Davvero compare, come
pietra preziosa e un po’ misteriosa, un essere rosa, già tranquillo d’amore
mostra i segni di esso: occhi verso gioie sconosciute, a chi pretende amore
senza sacrificio d’attesa. Oggi un battito forte e inquietante percorre la
notte, di chi come me dorme distratto da niente, poiché il giorno sapeva di
vuoto. Non posso piangere la gioia che verrà, oggi non posso che vedere un
corpo tenero di carne che si appoggia a un braccio vecchio di sogni. La notte
sta chiudendo un giorno indimenticabilmente felice: concedo una tregua al mio
stupore d’amore per te, Lorenzo, protagonista di un giorno che davvero compare…
Tredici anni fa, dopo una
notte di travagli cesarei, con i miei enormi occhi che esplodevano felicità su
quei muri scrostati di scritte, arrivato a casa, ho scritto di getto la cosa lassù in corsivo.

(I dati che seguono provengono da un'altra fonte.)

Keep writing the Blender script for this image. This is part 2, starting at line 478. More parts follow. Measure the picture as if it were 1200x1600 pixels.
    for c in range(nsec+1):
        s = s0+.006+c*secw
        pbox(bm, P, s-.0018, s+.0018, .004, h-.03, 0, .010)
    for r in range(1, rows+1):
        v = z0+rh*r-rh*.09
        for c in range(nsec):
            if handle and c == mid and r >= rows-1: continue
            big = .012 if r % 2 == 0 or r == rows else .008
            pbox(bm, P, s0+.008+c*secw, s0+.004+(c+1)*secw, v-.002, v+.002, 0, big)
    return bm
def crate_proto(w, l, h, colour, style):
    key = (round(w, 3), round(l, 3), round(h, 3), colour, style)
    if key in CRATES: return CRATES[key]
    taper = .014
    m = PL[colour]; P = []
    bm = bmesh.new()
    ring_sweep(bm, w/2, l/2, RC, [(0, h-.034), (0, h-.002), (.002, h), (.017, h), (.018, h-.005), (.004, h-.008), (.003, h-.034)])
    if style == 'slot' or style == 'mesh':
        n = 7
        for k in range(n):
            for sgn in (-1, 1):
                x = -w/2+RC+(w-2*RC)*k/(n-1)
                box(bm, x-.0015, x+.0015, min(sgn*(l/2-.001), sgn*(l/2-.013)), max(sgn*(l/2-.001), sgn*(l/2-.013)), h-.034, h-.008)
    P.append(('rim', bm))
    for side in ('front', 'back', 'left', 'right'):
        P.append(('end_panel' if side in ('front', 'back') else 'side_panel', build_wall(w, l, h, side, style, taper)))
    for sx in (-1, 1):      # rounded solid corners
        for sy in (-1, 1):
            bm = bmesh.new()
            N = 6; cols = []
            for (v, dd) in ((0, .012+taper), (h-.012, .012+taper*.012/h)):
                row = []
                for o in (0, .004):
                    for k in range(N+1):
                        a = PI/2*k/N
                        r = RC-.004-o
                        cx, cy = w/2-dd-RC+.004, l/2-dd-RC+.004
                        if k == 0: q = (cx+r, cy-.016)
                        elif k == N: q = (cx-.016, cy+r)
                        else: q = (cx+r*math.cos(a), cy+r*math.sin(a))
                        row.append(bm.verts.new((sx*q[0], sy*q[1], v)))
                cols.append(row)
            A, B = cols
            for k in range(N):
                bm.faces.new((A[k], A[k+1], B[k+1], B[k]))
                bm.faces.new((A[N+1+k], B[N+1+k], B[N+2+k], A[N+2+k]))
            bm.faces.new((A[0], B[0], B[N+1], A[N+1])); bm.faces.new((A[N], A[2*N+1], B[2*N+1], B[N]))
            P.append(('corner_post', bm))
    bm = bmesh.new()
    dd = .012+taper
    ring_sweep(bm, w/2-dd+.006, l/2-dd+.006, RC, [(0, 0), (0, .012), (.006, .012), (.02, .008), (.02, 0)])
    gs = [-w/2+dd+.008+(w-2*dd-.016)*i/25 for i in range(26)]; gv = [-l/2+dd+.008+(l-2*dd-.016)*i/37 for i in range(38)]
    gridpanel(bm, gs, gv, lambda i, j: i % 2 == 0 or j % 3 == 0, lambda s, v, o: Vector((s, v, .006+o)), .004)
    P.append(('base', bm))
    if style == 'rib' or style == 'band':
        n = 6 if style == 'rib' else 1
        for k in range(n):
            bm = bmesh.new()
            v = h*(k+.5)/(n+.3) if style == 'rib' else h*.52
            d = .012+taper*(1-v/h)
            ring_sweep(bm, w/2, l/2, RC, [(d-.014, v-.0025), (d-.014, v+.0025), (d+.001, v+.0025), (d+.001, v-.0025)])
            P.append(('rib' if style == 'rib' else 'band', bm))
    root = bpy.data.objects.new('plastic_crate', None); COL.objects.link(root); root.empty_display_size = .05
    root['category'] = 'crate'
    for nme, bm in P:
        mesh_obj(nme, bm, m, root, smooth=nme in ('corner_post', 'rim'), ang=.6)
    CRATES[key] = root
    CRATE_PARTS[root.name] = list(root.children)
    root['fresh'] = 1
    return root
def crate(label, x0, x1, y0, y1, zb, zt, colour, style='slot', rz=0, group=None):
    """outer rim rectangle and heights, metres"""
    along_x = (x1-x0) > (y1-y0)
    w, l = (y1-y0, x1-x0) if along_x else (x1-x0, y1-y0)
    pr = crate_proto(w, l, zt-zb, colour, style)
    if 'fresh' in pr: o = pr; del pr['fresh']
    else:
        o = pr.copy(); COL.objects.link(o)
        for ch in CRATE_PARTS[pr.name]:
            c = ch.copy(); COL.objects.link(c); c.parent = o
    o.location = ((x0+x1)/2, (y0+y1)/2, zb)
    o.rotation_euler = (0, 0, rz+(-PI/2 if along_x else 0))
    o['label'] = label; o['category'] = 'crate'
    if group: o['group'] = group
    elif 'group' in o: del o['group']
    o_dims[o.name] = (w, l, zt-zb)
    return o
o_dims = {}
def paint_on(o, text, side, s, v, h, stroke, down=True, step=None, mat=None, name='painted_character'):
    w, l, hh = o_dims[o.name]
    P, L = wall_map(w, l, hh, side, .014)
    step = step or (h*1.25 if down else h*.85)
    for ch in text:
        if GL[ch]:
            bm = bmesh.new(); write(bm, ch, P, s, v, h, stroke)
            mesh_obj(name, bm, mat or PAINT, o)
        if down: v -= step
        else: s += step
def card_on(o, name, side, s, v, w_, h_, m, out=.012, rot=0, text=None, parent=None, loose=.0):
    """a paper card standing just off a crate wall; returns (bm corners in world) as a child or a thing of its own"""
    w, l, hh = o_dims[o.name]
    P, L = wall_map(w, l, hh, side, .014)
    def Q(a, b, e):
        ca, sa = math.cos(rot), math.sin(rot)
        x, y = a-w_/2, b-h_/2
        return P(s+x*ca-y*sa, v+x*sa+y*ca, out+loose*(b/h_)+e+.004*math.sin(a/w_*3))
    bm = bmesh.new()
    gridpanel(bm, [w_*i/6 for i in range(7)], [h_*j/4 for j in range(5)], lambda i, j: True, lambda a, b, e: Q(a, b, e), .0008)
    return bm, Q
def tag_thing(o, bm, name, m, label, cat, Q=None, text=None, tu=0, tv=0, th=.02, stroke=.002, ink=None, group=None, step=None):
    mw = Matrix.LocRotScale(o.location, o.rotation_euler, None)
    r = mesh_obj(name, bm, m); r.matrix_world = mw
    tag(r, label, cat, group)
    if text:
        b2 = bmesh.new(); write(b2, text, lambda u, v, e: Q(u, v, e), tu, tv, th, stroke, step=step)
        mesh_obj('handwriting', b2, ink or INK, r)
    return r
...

Non capivo quasi nulla. Scrivevo anche perché lo avevo dichiarato con un piglio
spudorato, sullo spartitraffico della tiburtina, a due persone cui volevo un mare di bene. In un pomeriggio caldo di aprile, del '93. Aggiungendo, oltre al segreto che il mio
desiderio morboso fosse di scrivere, anche che non sapevo neppure fare
un'analisi grammaticale come si deve. Loro ridevano, e intanto sapevo che pensavano
a quel racconto che avevo scritto per la tesina a un corso Caritas: un caso
umano, una storiella esistenzialista in pasto ai preti puntigliosi di virgole, e sospettosi dei miei periodi troppo articolati. Oggi non capisco l'esistenza della Caritas sulla
terra, e scrivo come mi pare in questa certezza di blog. Tiè.